### [Stated task]
Copy the data that follows exactly. Include no pictures.

- - - -

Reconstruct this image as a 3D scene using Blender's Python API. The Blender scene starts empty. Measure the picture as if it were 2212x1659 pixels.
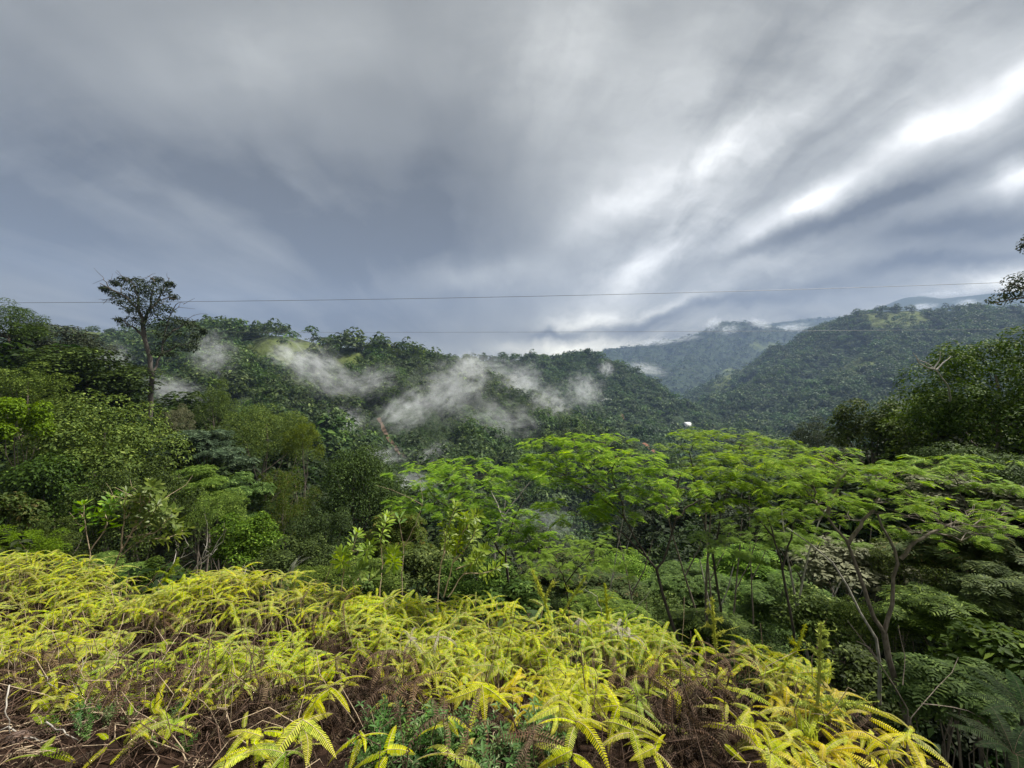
import bpy, math, random
import numpy as np
from mathutils import Vector, Matrix

R = math.radians
rng = np.random.default_rng(11)
sc = bpy.context.scene
COL = sc.collection

# ------------------------------------------------------------------ camera
F = 929.0                      # focal length in units of the picture grid used below (2212 x 1659)
CX, CY = 1106.0, 829.5
cam_d = bpy.data.cameras.new("camera")
cam = bpy.data.objects.new("camera", cam_d)
COL.objects.link(cam)
cam.location = (0, 0, 0)
cam.rotation_euler = (R(90), 0, 0)
cam_d.sensor_width = 36.0
cam_d.lens = 36.0 * F / 2212.0
cam_d.clip_start = 0.05
cam_d.clip_end = 40000
sc.camera = cam

# ------------------------------------------------------------------ node helpers
def N(t, typ, ins=None, **props):
    n = t.nodes.new(typ)
    for k, v in props.items():
        setattr(n, k, v)
    if ins:
        for k, v in ins.items():
            if isinstance(v, bpy.types.NodeSocket):
                t.links.new(v, n.inputs[k])
            else:
                n.inputs[k].default_value = v
    return n

def M(t, op, a, b=0.0, c=0.0, clamp=False):
    n = t.nodes.new('ShaderNodeMath'); n.operation = op; n.use_clamp = clamp
    for i, v in enumerate((a, b, c)):
        if isinstance(v, bpy.types.NodeSocket):
            t.links.new(v, n.inputs[i])
        else:
            n.inputs[i].default_value = v
    return n.outputs[0]

def mixc(t, f, a, b):
    n = t.nodes.new('ShaderNodeMix'); n.data_type = 'RGBA'
    for k, v in ((0, f), (6, a), (7, b)):
        if isinstance(v, bpy.types.NodeSocket):
            t.links.new(v, n.inputs[k])
        else:
            n.inputs[k].default_value = v if k == 0 else (tuple(v) + (1.0,))[:4]
    return n.outputs[2]

def smooth(t, x, lo, hi):
    n = N(t, 'ShaderNodeMapRange', {0: x, 1: lo, 2: hi, 3: 0.0, 4: 1.0}, interpolation_type='SMOOTHSTEP')
    return n.outputs[0]

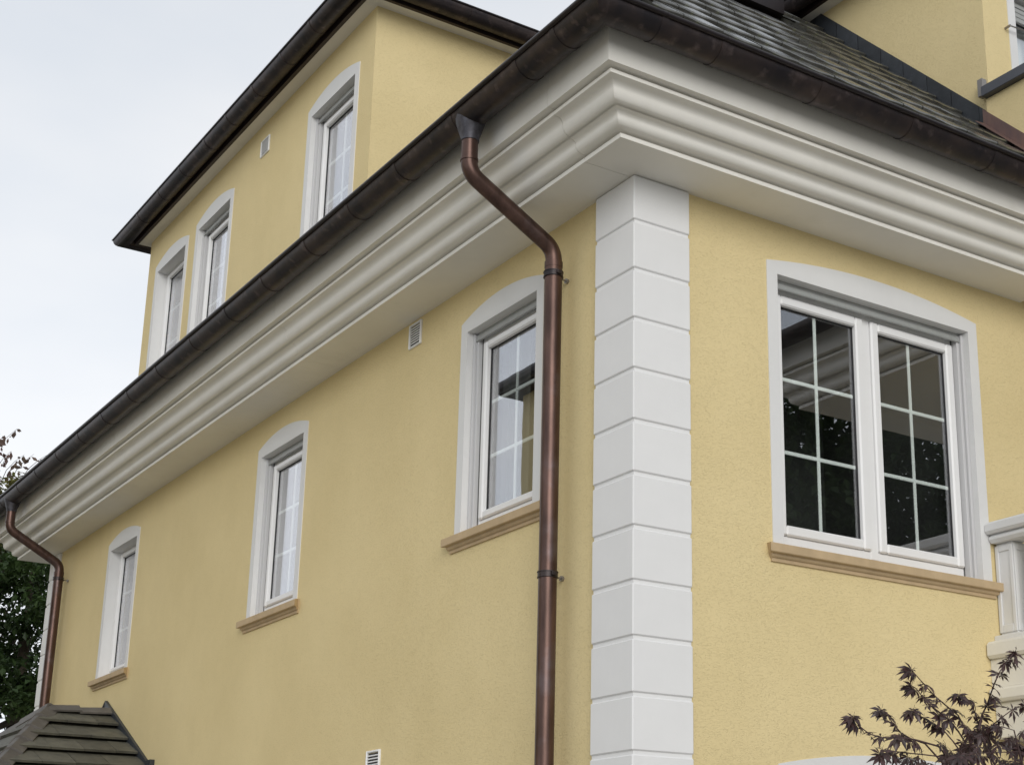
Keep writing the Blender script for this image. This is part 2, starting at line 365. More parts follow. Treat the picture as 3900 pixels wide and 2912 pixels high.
# ------------------------------------------------------------------ cornice
prof = [(-.03, SOFZ), (SOFE, SOFZ), (SOFE, SOFZ+.026), (SOFE-.026, SOFZ+.030), (SOFE-.026, SOFZ+.040), (SOFE+.010, SOFZ+.042)]
def cyma(e0, z0, e1, z1):           # from the inner bottom point out and up: convex roll, upright part, hollow under the next fillet
    de, dz = e1-e0, z1-z0; pts = []
    for t in range(0, 8):
        a = t/7*math.pi/2; pts.append((e0+de*.52*math.sin(a), z0+dz*.58*(1-math.cos(a))))
    for t in range(1, 8):
        a = t/7*math.pi/2; pts.append((e0+de*.52+de*.48*(1-math.cos(a)), z0+dz*.58+dz*.42*math.sin(a)))
    return pts
prof += cyma(.330, SOFZ+.043, .414, 3.408)
prof += [(.388, 3.410), (.388, 3.416)]
prof += cyma(.420, 3.418, .503, 3.518)
prof += [(.524, 3.520), (.524, 3.542), (.500, 3.547), (.500, 3.556), (.566, 3.558), (.566, 3.83), (.30, 3.83)]
FX0, FX1, FY0, FY1 = 0., WID, 0., LEN
def ring_pt(e, z, where):
    kind, val = where
    if kind == 'L': return (FX0-e, val, z)
    if kind == 'R': return (val, FY0-e, z)
    if kind == 'c0': return (FX0-e, FY0-e, z)
    if kind == 'c1': return (FX0-e, FY1+e, z)
    if kind == 'B': return (val, FY1+e, z)
    if kind == 'c2': return (FX1+e, FY1+e, z)
    if kind == 'c3': return (FX1+e, FY0-e, z)
def sweep_prof(pr, stations, name, m, parent, sharp=40, label=None, thick=False):
    mb = MB(); mb.sweep([[ring_pt(e, z, s) for e, z in pr] for s in stations], closed=True, cap=True, smooth=True)
    return mb.obj(name, m, parent, label, sharp)
corn = empty('cornice', house)
JY = .045
for st in ([('R', 3.30), ('R', 2.5), ('c0', 0), ('L', JY)], [('L', JY+.0035), ('L', 4.0)], [('L', 4.0035), ('L', 8.0)], [('L', 8.0035), ('c1', 0), ('B', 2.0)]):
    sweep_prof(prof, st, 'cornice_length', CORN, corn)

# ------------------------------------------------------------------ gutters
def gutter_profile(c, zt, r, th=.004, n=12):
    a = [(c+r*math.cos(t), zt+r*math.sin(t)) for t in [-math.pi*i/n for i in range(n+1)]]          # outer lip -> back
    b = [(c+(r-th)*math.cos(t), zt+(r-th)*math.sin(t)) for t in [-math.pi*i/n for i in range(n, -1, -1)]]
    return a + [(c-r, zt+.05), (c-r+th, zt+.05)] + b
def gutter_run(name, parent, pr_main, pr_ring, beads, stations_list, joint_list, m=COPPER_OLD):
    gp = empty(name, parent)
    for st in stations_list:
        sweep_prof(pr_main, st, 'gutter_length', m, gp)
        c, z, r = beads
        sweep_prof([(c+r*math.cos(t), z+r*math.sin(t)) for t in [2*math.pi*k/10 for k in range(10)]], st, 'gutter_bead', COPPER_EDGE, gp)
    for st in joint_list: sweep_prof(pr_ring, st, 'joint_collar', m, gp)
    return gp
YJ = [-.358, .043, .79, 1.537, 2.24, 2.957, 3.75, 4.5, 5.294, 6.14, 6.943, 7.724, 8.5, 9.3, 10.1, 10.85, 11.6, 12.35]
XJ = [-.357, .048, .772, 1.498, 2.208, 2.72, 3.30]
def runs(js, k, start=None):
    o = []
    for a, b in zip(js, js[1:]): o.append([(k, a+.001), (k, b-.001)])
    return o
main_p = gutter_profile(GC, GTZ, GR); ring_p = gutter_profile(GC, GTZ, GR+.0035, .006)
st = [[('R', XJ[0]-.001), ('c0', 0), ('L', YJ[0]-.001)]] + runs(YJ, 'L') + runs(XJ, 'R') + [[('L', YJ[-1]+.001), ('c1', 0), ('B', 3.0)]]
jl = [[('L', y-.022), ('L', y+.022)] for y in YJ] + [[('R', x-.022), ('R', x+.022)] for x in XJ]
gutter = gutter_run('gutter', house, main_p, ring_p, (GE+.006, GTZ+.004, .016), st, jl)
# fascia strip behind the gutter, closing the eaves
fs = MB()
for s0, s1 in (((-.57, -.57), (FX1+.57, -.60)), ((-.57, -.57), (-.60, LEN+.57))): pass
sweep_prof([(.567, 3.79), (.592, 3.79), (.592, 3.87), (.567, 3.87)], [('R', 3.30), ('c0', 0), ('c1', 0), ('B', 3.)], 'eaves_board', DARKMETAL, house)

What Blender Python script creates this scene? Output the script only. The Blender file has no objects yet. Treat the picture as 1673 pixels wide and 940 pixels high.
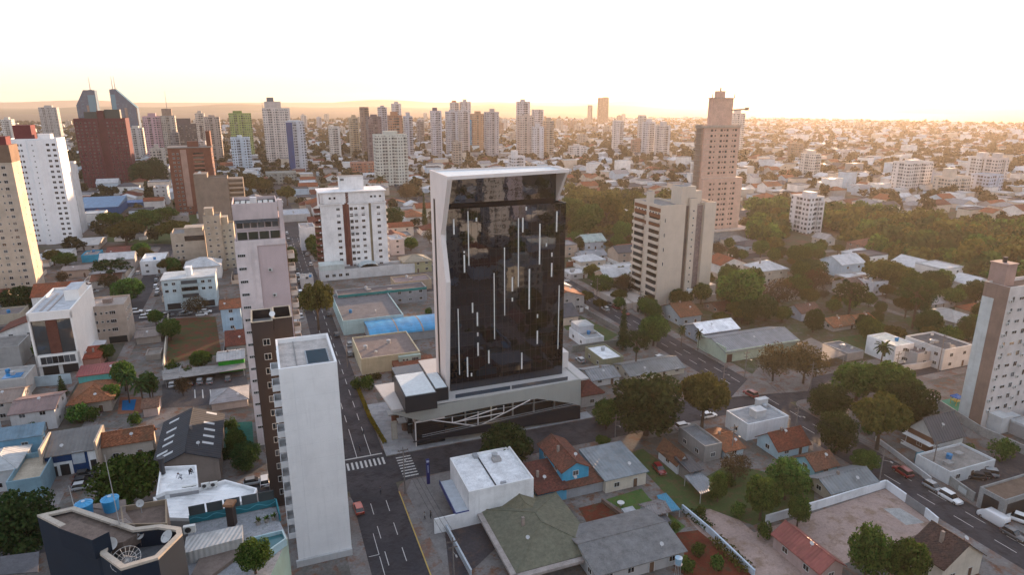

- - - -

### [Answer]
Reconstruct this image as a 3D scene using Blender's Python API. The Blender scene starts empty. Measure the picture as if it were 2212x1659 pixels.
import bpy, math, random
import numpy as np
from mathutils import Vector, Matrix

R = math.radians
rng = np.random.default_rng(11)
sc = bpy.context.scene
COL = sc.collection

# ------------------------------------------------------------------ camera
F = 929.0                      # focal length in units of the picture grid used below (2212 x 1659)
CX, CY = 1106.0, 829.5
cam_d = bpy.data.cameras.new("camera")
cam = bpy.data.objects.new("camera", cam_d)
COL.objects.link(cam)
cam.location = (0, 0, 0)
cam.rotation_euler = (R(90), 0, 0)
cam_d.sensor_width = 36.0
cam_d.lens = 36.0 * F / 2212.0
cam_d.clip_start = 0.05
cam_d.clip_end = 40000
sc.camera = cam

# ------------------------------------------------------------------ node helpers
def N(t, typ, ins=None, **props):
    n = t.nodes.new(typ)
    for k, v in props.items():
        setattr(n, k, v)
    if ins:
        for k, v in ins.items():
            if isinstance(v, bpy.types.NodeSocket):
                t.links.new(v, n.inputs[k])
            else:
                n.inputs[k].default_value = v
    return n

def M(t, op, a, b=0.0, c=0.0, clamp=False):
    n = t.nodes.new('ShaderNodeMath'); n.operation = op; n.use_clamp = clamp
    for i, v in enumerate((a, b, c)):
        if isinstance(v, bpy.types.NodeSocket):
            t.links.new(v, n.inputs[i])
        else:
            n.inputs[i].default_value = v
    return n.outputs[0]

def mixc(t, f, a, b):
    n = t.nodes.new('ShaderNodeMix'); n.data_type = 'RGBA'
    for k, v in ((0, f), (6, a), (7, b)):
        if isinstance(v, bpy.types.NodeSocket):
            t.links.new(v, n.inputs[k])
        else:
            n.inputs[k].default_value = v if k == 0 else (tuple(v) + (1.0,))[:4]
    return n.outputs[2]

def smooth(t, x, lo, hi):
    n = N(t, 'ShaderNodeMapRange', {0: x, 1: lo, 2: hi, 3: 0.0, 4: 1.0}, interpolation_type='SMOOTHSTEP')
    return n.outputs[0]

Keep writing the Blender script for this image. This is part 2, starting at line 365. More parts follow. Treat the picture as 3900 pixels wide and 2912 pixels high.
# ------------------------------------------------------------------ cornice
prof = [(-.03, SOFZ), (SOFE, SOFZ), (SOFE, SOFZ+.026), (SOFE-.026, SOFZ+.030), (SOFE-.026, SOFZ+.040), (SOFE+.010, SOFZ+.042)]
def cyma(e0, z0, e1, z1):           # from the inner bottom point out and up: convex roll, upright part, hollow under the next fillet
    de, dz = e1-e0, z1-z0; pts = []
    for t in range(0, 8):
        a = t/7*math.pi/2; pts.append((e0+de*.52*math.sin(a), z0+dz*.58*(1-math.cos(a))))
    for t in range(1, 8):
        a = t/7*math.pi/2; pts.append((e0+de*.52+de*.48*(1-math.cos(a)), z0+dz*.58+dz*.42*math.sin(a)))
    return pts
prof += cyma(.330, SOFZ+.043, .414, 3.408)
prof += [(.388, 3.410), (.388, 3.416)]
prof += cyma(.420, 3.418, .503, 3.518)
prof += [(.524, 3.520), (.524, 3.542), (.500, 3.547), (.500, 3.556), (.566, 3.558), (.566, 3.83), (.30, 3.83)]
FX0, FX1, FY0, FY1 = 0., WID, 0., LEN
def ring_pt(e, z, where):
    kind, val = where
    if kind == 'L': return (FX0-e, val, z)
    if kind == 'R': return (val, FY0-e, z)
    if kind == 'c0': return (FX0-e, FY0-e, z)
    if kind == 'c1': return (FX0-e, FY1+e, z)
    if kind == 'B': return (val, FY1+e, z)
    if kind == 'c2': return (FX1+e, FY1+e, z)
    if kind == 'c3': return (FX1+e, FY0-e, z)
def sweep_prof(pr, stations, name, m, parent, sharp=40, label=None, thick=False):
    mb = MB(); mb.sweep([[ring_pt(e, z, s) for e, z in pr] for s in stations], closed=True, cap=True, smooth=True)
    return mb.obj(name, m, parent, label, sharp)
corn = empty('cornice', house)
JY = .045
for st in ([('R', 3.30), ('R', 2.5), ('c0', 0), ('L', JY)], [('L', JY+.0035), ('L', 4.0)], [('L', 4.0035), ('L', 8.0)], [('L', 8.0035), ('c1', 0), ('B', 2.0)]):
    sweep_prof(prof, st, 'cornice_length', CORN, corn)

# ------------------------------------------------------------------ gutters
def gutter_profile(c, zt, r, th=.004, n=12):
    a = [(c+r*math.cos(t), zt+r*math.sin(t)) for t in [-math.pi*i/n for i in range(n+1)]]          # outer lip -> back
    b = [(c+(r-th)*math.cos(t), zt+(r-th)*math.sin(t)) for t in [-math.pi*i/n for i in range(n, -1, -1)]]
    return a + [(c-r, zt+.05), (c-r+th, zt+.05)] + b
def gutter_run(name, parent, pr_main, pr_ring, beads, stations_list, joint_list, m=COPPER_OLD):
    gp = empty(name, parent)
    for st in stations_list:
        sweep_prof(pr_main, st, 'gutter_length', m, gp)
        c, z, r = beads
        sweep_prof([(c+r*math.cos(t), z+r*math.sin(t)) for t in [2*math.pi*k/10 for k in range(10)]], st, 'gutter_bead', COPPER_EDGE, gp)
    for st in joint_list: sweep_prof(pr_ring, st, 'joint_collar', m, gp)
    return gp
YJ = [-.358, .043, .79, 1.537, 2.24, 2.957, 3.75, 4.5, 5.294, 6.14, 6.943, 7.724, 8.5, 9.3, 10.1, 10.85, 11.6, 12.35]
XJ = [-.357, .048, .772, 1.498, 2.208, 2.72, 3.30]
def runs(js, k, start=None):
    o = []
    for a, b in zip(js, js[1:]): o.append([(k, a+.001), (k, b-.001)])
    return o
main_p = gutter_profile(GC, GTZ, GR); ring_p = gutter_profile(GC, GTZ, GR+.0035, .006)
st = [[('R', XJ[0]-.001), ('c0', 0), ('L', YJ[0]-.001)]] + runs(YJ, 'L') + runs(XJ, 'R') + [[('L', YJ[-1]+.001), ('c1', 0), ('B', 3.0)]]
jl = [[('L', y-.022), ('L', y+.022)] for y in YJ] + [[('R', x-.022), ('R', x+.022)] for x in XJ]
gutter = gutter_run('gutter', house, main_p, ring_p, (GE+.006, GTZ+.004, .016), st, jl)
# fascia strip behind the gutter, closing the eaves
fs = MB()
for s0, s1 in (((-.57, -.57), (FX1+.57, -.60)), ((-.57, -.57), (-.60, LEN+.57))): pass
sweep_prof([(.567, 3.79), (.592, 3.79), (.592, 3.87), (.567, 3.87)], [('R', 3.30), ('c0', 0), ('c1', 0), ('B', 3.)], 'eaves_board', DARKMETAL, house)

What Blender Python script creates this scene? Output the script only. The Blender file has no objects yet. Treat the picture as 1673 pixels wide and 940 pixels high.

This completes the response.